**TASK**
In the listing below, find every line containing "scene" and copy it out.

**DATA PROVIDED**

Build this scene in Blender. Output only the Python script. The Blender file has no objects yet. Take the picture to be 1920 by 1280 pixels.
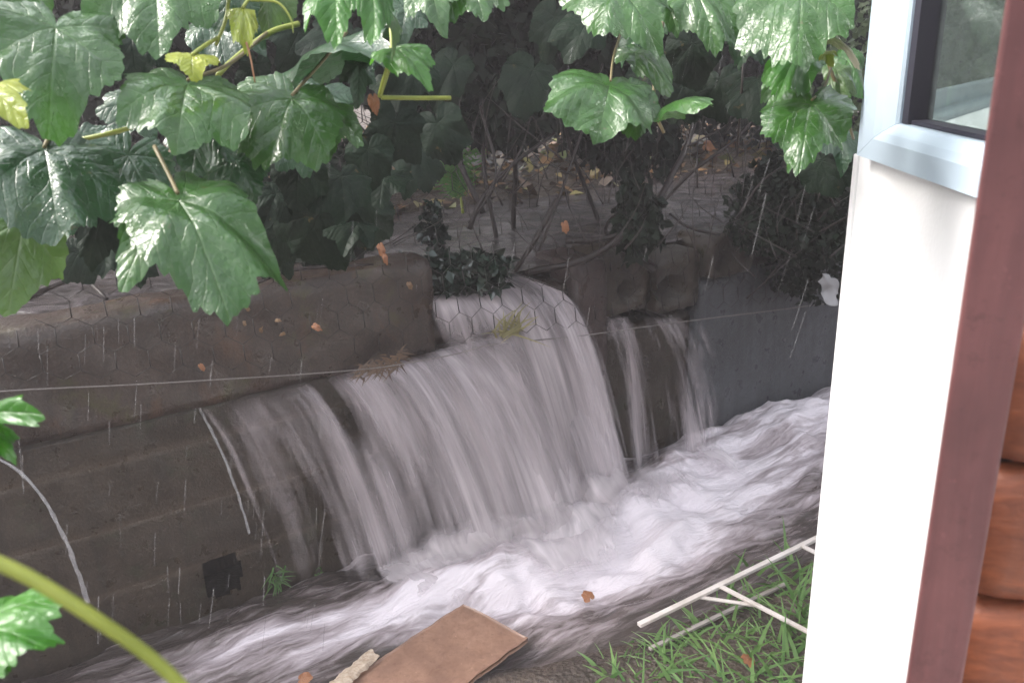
import bpy, math, random
import numpy as np
from mathutils import Vector

# ------------------------------------------------------------------ camera, sky, sun, exposure
SC = bpy.context.scene
COL = SC.collection
F_PX, EYE = 1600.0, 1.8
_d = np.array([155., 4600., 1600.]); _d /= np.linalg.norm(_d)
_up = -_d
_fw = np.array([0, 0, 1.]); _fw = _fw - _up * _fw.dot(_up); _fw /= np.linalg.norm(_fw)
RM = np.array([np.cross(_fw, _up), _fw, _up])            # world = RM @ view
CAM = np.array([0, 0, EYE])

cam_data = bpy.data.cameras.new("camera")
cam = bpy.data.objects.new("camera", cam_data); COL.objects.link(cam)
cam_data.sensor_width = 36.0; cam_data.lens = F_PX / 1920 * 36.0
cam_data.clip_start = 0.02; cam_data.clip_end = 500
from mathutils import Matrix
_m = Matrix([[RM[i][0], -RM[i][1], -RM[i][2]] for i in range(3)]).to_4x4()
_m.translation = Vector(CAM)
cam.matrix_world = _m
cam_data.dof.use_dof = True; cam_data.dof.focus_distance = 2.3; cam_data.dof.aperture_fstop = 9
SC.camera = cam

SUN_EL, SUN_AZ = 43.0, 279.0     # azimuth clockwise from +Y
world = bpy.data.worlds.new("World"); SC.world = world; world.use_nodes = True
_nt = world.node_tree; _nt.nodes.clear()
_o = _nt.nodes.new("ShaderNodeOutputWorld"); _b = _nt.nodes.new("ShaderNodeBackground")
_s = _nt.nodes.new("ShaderNodeTexSky"); _s.sky_type = 'NISHITA'; _s.sun_disc = False
_s.sun_elevation = math.radians(SUN_EL); _s.sun_rotation = math.radians(SUN_AZ)
_s.dust_density = 4.0; _s.air_density = 1.5
_h = _nt.nodes.new("ShaderNodeHueSaturation"); _h.inputs['Saturation'].default_value = 0.28
_tc = _nt.nodes.new("ShaderNodeTexCoord"); _sx = _nt.nodes.new("ShaderNodeSeparateXYZ"); _mr = _nt.nodes.new("ShaderNodeMapRange")
_mr.inputs[1].default_value = 0.05; _mr.inputs[2].default_value = 0.85; _mr.inputs[3].default_value = 0.45; _mr.inputs[4].default_value = 2.0   # overcast sky: zenith brighter than horizon
_mx = _nt.nodes.new("ShaderNodeVectorMath"); _mx.operation = 'SCALE'
_nt.links.new(_tc.outputs['Generated'], _sx.inputs[0]); _nt.links.new(_sx.outputs[2], _mr.inputs[0])
_nt.links.new(_s.outputs[0], _h.inputs['Color']); _nt.links.new(_h.outputs[0], _mx.inputs[0]); 
_cn = _nt.nodes.new("ShaderNodeTexNoise"); _cn.inputs['Scale'].default_value = 2.6; _cn.inputs['Detail'].default_value = 4; _nt.links.new(_tc.outputs['Generated'], _cn.inputs['Vector'])
_cr = _nt.nodes.new("ShaderNodeMapRange"); _cr.inputs[1].default_value = .42; _cr.inputs[2].default_value = .62; _cr.inputs[3].default_value = .45; _cr.inputs[4].default_value = 1.75   # thick and thin cloud
_cm = _nt.nodes.new("ShaderNodeMath"); _cm.operation = 'MULTIPLY'; _nt.links.new(_cn.outputs[0], _cr.inputs[0]); _nt.links.new(_cr.outputs[0], _cm.inputs[0]); _nt.links.new(_mr.outputs[0], _cm.inputs[1])
_nt.links.new(_cm.outputs[0], _mx.inputs['Scale']); _nt.links.new(_mx.outputs[0], _b.inputs[0])
_b.inputs[1].default_value = 0.15
_nt.links.new(_b.outputs[0], _o.inputs[0])
_sl = bpy.data.lights.new("sun", 'SUN'); sun = bpy.data.objects.new("sun", _sl); COL.objects.link(sun)
_sl.energy = 1.5; _sl.angle = math.radians(25); _sl.color = (1.0, 0.95, 0.9)
_el, _az = math.radians(SUN_EL), math.radians(SUN_AZ)
_dir = Vector((math.sin(_az) * math.cos(_el), math.cos(_az) * math.cos(_el), math.sin(_el)))
sun.rotation_euler = (-_dir).to_track_quat('-Z', 'Y').to_euler()
SC.view_settings.view_transform = 'Standard'; SC.view_settings.look = 'None'
SC.view_settings.exposure = 1.27; SC.view_settings.gamma = 1.0
try:
    SC.cycles.use_denoising = True
    SC.cycles.transparent_max_bounces = 24
    SC.cycles.max_bounces = 8
    SC.cycles.caustics_reflective = False; SC.cycles.caustics_refractive = False
except Exception: pass

# ------------------------------------------------------------------ geometry helpers
def ray(px, py): return RM @ np.array([(px - 960) / F_PX, (py - 640) / F_PX, 1.0])
def P(px, py, t): return CAM + t * ray(px, py)
def Pz(px, py, z): r = ray(px, py); return CAM + (z - EYE) / r[2] * r
A0 = Pz(0, 1297, 0); B0 = Pz(1560, 740, 0)
UD = (B0 - A0) / np.linalg.norm(B0 - A0)                 # along the retaining wall
ND = np.array([UD[1], -UD[0], 0.0])                      # out of the wall towards the garden
ZD = np.array([0, 0, 1.0])
def W(u, v, z): return A0 + u * UD + v * ND + z * ZD     # wall coordinates to world
def W_arr(u, v, z): return A0[None, :] + np.outer(u, UD) + np.outer(v, ND) + np.outer(z, ZD)
def Pw(px, py, off=0.0):
    r = ray(px, py); t = (ND.dot(A0) + off - ND.dot(CAM)) / ND.dot(r)
    return CAM + t * r
def uvz(p): q = np.asarray(p) - A0; return q.dot(UD), q.dot(ND), q[2]
def nrm(a): a = np.asarray(a, float); return a / (np.linalg.norm(a) + 1e-12)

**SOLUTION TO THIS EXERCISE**
Build this scene in Blender. Output only the Python script. The Blender file has no objects yet. Take the picture to be 1920 by 1280 pixels.
SC = bpy.context.scene